Все это — случайные картинки. Главное не в них, а в растлении ума и сердца, когда огромному большинству выясняется день ото дня все четче, что можно, оказывается, жить без мяса, без сахару, без одежды, без обуви, а также без чести, без совести, без любви, без долга. Все обнажается, и это последнее обнажение страшно. Расшатанный, уже дементивный ум хватается за то, чтобы «спасать жизнь», за предложенную ему гениальную систему поощрений и взысканий. Она создана эмпирически, эта система, ибо нельзя думать, чтобы мог быть гений, создавший ее в одиночку и сразу. Паек семи «категорий» (так и написано на карточке «категория такая-то») в зависимости от процента выработки. Поощрения — разрешение ходить за проволоку на работу без конвоя, написать письмо, получить лучшую работу, перевестись в другой лагерь, выписать пачку махорки и килограмм хлеба, — и обратная система штрафов, начиная от голодного питания и кончая дополнительным сроком наказания в подземных тюрьмах. Пугающие штрафы и максимум поощрения — зачеты рабочих дней. На свете нет ничего более низкого, чем намерение «забыть» эти преступления. Простите меня, что я пишу Вам все эти грустные вещи, мне хотелось бы, чтоб Вы получили сколько-нибудь правильное представление о том значительном и отметном, чем окрашен почти 20-летний период пятилеток, больших строек, т. н. «дерзаний» и «достижений». Ведь ни одной сколько-нибудь крупной стройки не было без арестантов — людей, жизнь которых — беспрерывная цепь унижений. Время успешно заставило человека забыть о том, что он — человек.

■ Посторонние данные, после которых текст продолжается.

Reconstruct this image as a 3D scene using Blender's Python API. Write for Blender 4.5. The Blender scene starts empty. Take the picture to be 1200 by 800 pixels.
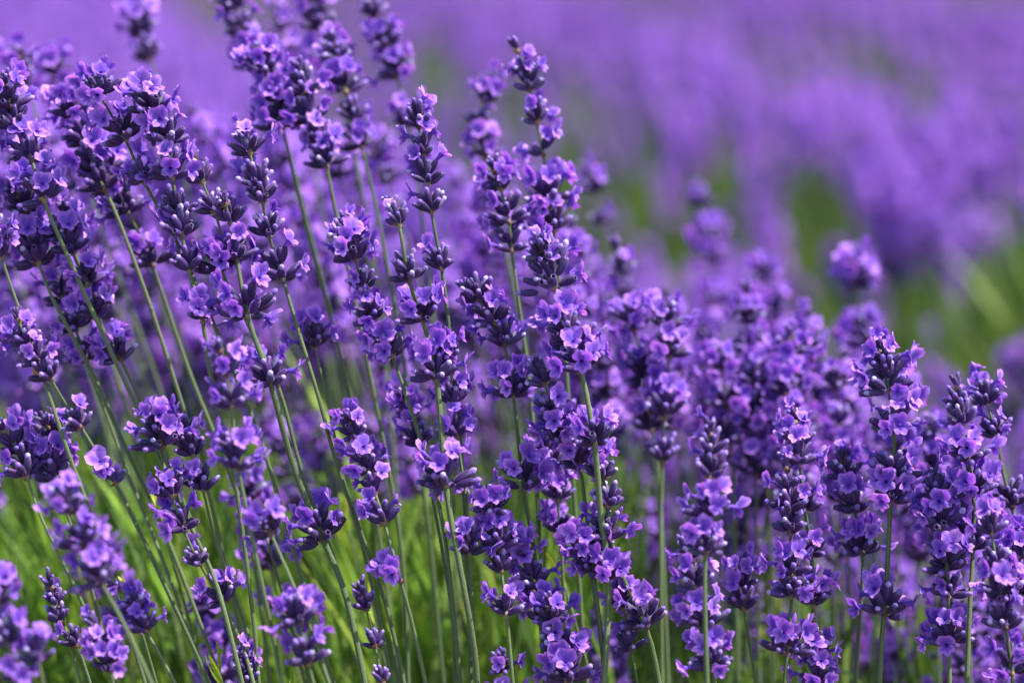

Вот и письмо мое, неизбежно большое, подходит к концу. Вы должны простить мне это многословие.

И еще в двух поступках я должен покаяться перед Вами. Я получил роман 1-го января. Хотелось прочесть его не за чайным столом, а как следует. Я задержал его на две недели. Второе — не удержался и послал Вам стихи последних лег. Мне так хотелось, чтоб они были у Вас. Просто чтоб были у Вас. Не затрудняйте себя откликами, ответами обязательными. Кое-что путное там есть. Названия приблизительные, это сборнички, а не книги, тематически стихи могут быть передвинуты из тетрадки в тетрадку — налаживать сейчас нет возможности. Переписку от руки тоже прошу простить.

Еще раз — искренне благодарю Вас за роман, которому нет цены, за все, что Вы в нем сказали.

Сердечный привет Зинаиде Николаевне.

Ваш В. Шаламов.

Когда-то давно Вы получали мои письма с заклеенными клеем конвертами. Это я заклеивал сам для крепости.

* * *

Туркмен, 12 июля 1956 г.

Дорогой Борис Леонидович.

День 24 июня был одним из самых больших дней всей жизни моей. Более 25-ти лет назад я себе выдумал смелую сказку — что когда-нибудь я буду читать свои стихи у Вас в доме. Это было одно из самых скрытых, самых дорогих мне, самых страстных моих желаний, самое затаенное, в котором я никогда никому не сознавался. Бесчисленное количество раз появлялось это видение. Я так привык к нему, что даже гостей сам приглашал, самовольно рассаживая их по креслам (так, вместо Берггольц у меня сидела Ахматова), так было задумано, с этой верой я жил, никогда ее не теряя. Было много таких лет, когда подобное казалось бредовой фантастикой, сумасбродней которой и придумать нельзя. И все это сбылось самым феерическим образом 24-го июня.

Вы для меня давно перестали быть просто поэтом. Иное я искал, находил и нахожу в Ваших стихах, в Вашей прозе. Но даже Вы, боюсь, не измерите для себя всей глубины, всей огромности, всей особенности этой моей радости.